Stated goal:
Gather the lines below that include the string "scene", copying each in full.

Recorded information:

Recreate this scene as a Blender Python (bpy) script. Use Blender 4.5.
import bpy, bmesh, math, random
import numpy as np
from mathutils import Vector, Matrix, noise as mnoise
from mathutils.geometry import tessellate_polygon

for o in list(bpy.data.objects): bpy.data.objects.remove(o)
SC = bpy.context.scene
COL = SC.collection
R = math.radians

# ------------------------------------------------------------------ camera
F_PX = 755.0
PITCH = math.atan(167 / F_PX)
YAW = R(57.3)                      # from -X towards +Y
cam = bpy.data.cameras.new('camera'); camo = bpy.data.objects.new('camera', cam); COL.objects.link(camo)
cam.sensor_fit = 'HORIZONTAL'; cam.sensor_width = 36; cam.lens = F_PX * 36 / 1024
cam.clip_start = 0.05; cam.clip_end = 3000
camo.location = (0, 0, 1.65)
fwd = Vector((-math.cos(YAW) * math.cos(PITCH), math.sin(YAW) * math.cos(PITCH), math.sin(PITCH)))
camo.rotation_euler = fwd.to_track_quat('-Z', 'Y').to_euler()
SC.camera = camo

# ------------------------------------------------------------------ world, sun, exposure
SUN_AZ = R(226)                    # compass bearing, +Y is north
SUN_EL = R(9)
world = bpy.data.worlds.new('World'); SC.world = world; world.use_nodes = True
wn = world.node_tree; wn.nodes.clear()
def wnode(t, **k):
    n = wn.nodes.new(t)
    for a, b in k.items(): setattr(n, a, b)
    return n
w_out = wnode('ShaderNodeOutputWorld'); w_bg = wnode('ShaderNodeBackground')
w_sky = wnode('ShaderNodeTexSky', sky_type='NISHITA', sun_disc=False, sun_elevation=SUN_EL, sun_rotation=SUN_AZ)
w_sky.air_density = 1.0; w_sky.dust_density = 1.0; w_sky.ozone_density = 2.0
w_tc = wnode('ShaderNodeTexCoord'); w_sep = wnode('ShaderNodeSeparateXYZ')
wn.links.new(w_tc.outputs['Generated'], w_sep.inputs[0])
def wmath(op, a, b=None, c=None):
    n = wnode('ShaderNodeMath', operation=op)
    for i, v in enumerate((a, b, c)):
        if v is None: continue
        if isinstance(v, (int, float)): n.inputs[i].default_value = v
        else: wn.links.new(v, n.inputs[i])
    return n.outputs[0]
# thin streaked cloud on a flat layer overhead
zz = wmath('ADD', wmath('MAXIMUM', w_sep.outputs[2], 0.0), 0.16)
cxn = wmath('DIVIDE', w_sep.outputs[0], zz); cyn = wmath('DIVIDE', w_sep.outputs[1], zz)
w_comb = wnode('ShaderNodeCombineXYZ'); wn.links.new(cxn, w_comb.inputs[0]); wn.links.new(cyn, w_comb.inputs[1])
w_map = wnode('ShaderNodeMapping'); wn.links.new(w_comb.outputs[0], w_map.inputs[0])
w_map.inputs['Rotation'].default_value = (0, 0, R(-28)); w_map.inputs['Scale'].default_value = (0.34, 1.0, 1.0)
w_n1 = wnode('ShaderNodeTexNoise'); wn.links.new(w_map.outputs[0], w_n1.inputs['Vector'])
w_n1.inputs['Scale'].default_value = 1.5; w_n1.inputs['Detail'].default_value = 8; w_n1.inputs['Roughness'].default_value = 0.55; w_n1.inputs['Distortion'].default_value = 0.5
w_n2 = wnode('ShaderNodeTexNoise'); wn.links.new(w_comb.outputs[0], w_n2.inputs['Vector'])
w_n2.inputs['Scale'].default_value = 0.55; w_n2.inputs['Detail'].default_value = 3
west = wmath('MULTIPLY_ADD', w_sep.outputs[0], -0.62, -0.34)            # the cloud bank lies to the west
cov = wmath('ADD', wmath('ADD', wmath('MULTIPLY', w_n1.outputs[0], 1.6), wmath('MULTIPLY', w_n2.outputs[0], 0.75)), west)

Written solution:
Recreate this scene as a Blender Python (bpy) script. Use Blender 4.5.
SC = bpy.context.scene